Oggi si parla molto di “fabbrica del consenso”, un concetto reso celebre da Noam Chomsky. Come si inserisce il giornalismo partecipativo in questo contesto?
Il giornalismo partecipativo rappresenta una risposta naturale alla “fabbrica del consenso”. Chomsky evidenzia come i media mainstream spesso agiscano come strumenti per perpetuare l’ideologia dominante. Il giornalismo partecipativo, invece, mina queste dinamiche dal basso, offrendo spazi dove voci alternative possono emergere e confrontarsi. Non è perfetto, ma ha il potenziale per sfidare il monopolio della narrazione tradizionale e promuovere un’informazione più diversificata e critica.
La digitalizzazione dei media è spesso vista come una rivoluzione positiva. Quali sono le luci e le ombre di questo processo, secondo lei?
La digitalizzazione ha portato enormi vantaggi: abbattimento dei costi, accessibilità globale e democratizzazione della produzione e della fruizione dei contenuti. Tuttavia, ha anche creato nuove sfide. Il sovraccarico di informazioni, la diffusione di fake news e la dipendenza dai giganti tecnologici sono problemi significativi. Inoltre, il fatto che molte piattaforme digitali siano finanziate da pubblicità può riproporre, in una veste diversa, la stessa subordinazione al potere economico che critichiamo nei media tradizionali.
Veniamo al cuore della questione: il giornalismo partecipativo. In che modo può essere considerato una sorta di “Riforma agraria” dell’informazione?
La metafora è calzante. Così come una riforma agraria redistribuisce la terra per restituirla ai contadini, il giornalismo partecipativo redistribuisce il potere dell’informazione, sottraendolo ai grandi conglomerati e restituendolo ai cittadini. È una democratizzazione del diritto di raccontare il mondo, dove la comunità diventa protagonista e si affida a processi di verifica collettiva e trasparente, simili alla revisione tra pari della comunità scientifica. È un modello che sfida la logica top-down, favorendo un approccio orizzontale e inclusivo.
Qual è il futuro del giornalismo partecipativo in un mondo sempre più dominato dalle piattaforme digitali?
Il futuro dipende dalla nostra capacità di sviluppare piattaforme che garantiscano indipendenza e trasparenza.

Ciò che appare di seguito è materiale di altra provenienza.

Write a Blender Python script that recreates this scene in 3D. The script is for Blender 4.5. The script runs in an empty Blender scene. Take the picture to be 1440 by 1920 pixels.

Se continuiamo a dipendere da ecosistemi controllati da pochi colossi, rischiamo di compromettere i progressi fatti. Ma se sapremo promuovere modelli sostenibili e decentralizzati, il giornalismo partecipativo potrà continuare a crescere, affermandosi come un pilastro fondamentale per una società più informata e democratica.
Un’ultima domanda: qual è il messaggio che vuole lasciare ai giovani aspiranti giornalisti?
Non abbiate paura di essere critici, di porvi domande scomode e di sfidare il sistema. Il giornalismo non è solo un mestiere, è un servizio alla società. In un mondo in cui l’informazione è spesso manipolata, il vostro compito è portare alla luce la verità, senza compromessi. Siate coraggiosi, indipendenti e fedeli ai fatti, sempre.
Grazie, Dottor Scribano, per questa stimolante conversazione.
Grazie a voi. È sempre un piacere parlare di come possiamo costruire un’informazione migliore.